Yesterday, the biggest game in town was trading the risk-off assets, and this is why we saw the VIX index blasting through the roof again. It surged over 7.65% yesterday. This was the biggest move since it jumped 21.6 percent on Jan 31. Over the 52 weeks, the index is down by 0.34%, but the 30-day price volatility has soared to 124.4% compared to 122.15%.

Today, the buoyancy is fueled by speculations that China may directly inject cash to cushion its airline industry. The entire industry is going through the toughest time. Its airline industry has shrunk to such a small size that Portugal's airline industry looks like a giant. Given the fact that Beijing is going to provide its support, it pushed the airline stocks higher such as China Eastern and Hainan Airlines.

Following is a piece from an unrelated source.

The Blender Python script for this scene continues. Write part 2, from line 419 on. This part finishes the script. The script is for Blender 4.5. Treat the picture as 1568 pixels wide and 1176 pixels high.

We think in the coming days, there could be some intriguing mergers as bigger players take over smaller ones, and government subsidies may provide an extra lifeline.


UK Inflation

At 09:30 UK time, we are going to see the UK's CPI y/y inflation number. The headline number hit the lowest point since December 2016. This has supported consumer spending during the time of Brexit uncertainty, which was powered by the incompetent behavior of lawmakers. Today's CPI number is likely to tick higher due to the rise in train fares, but heavy discounts offered by the retailer due to deprived December sales period may offset some of that effect.


FOMC Meeting Minutes

Later in the day, we have the FOMC meeting minutes and, the hopes are that the Fed acknowledges the softness in the industrial data and pays courtesy to corporate earnings. Disruption in the supply chain is not something that can be eased off that easily. Market participants want the Fed to provide them some kind of assurance as well.



In the commodity space, Gold price blasted through the 1,600 – mark once again – for the second time this year. The fact that the price is still holding on to this level, confirms that something is being cooked under the hood. What I mean by this is that investors aren't fully convinced about buying the dip mentality.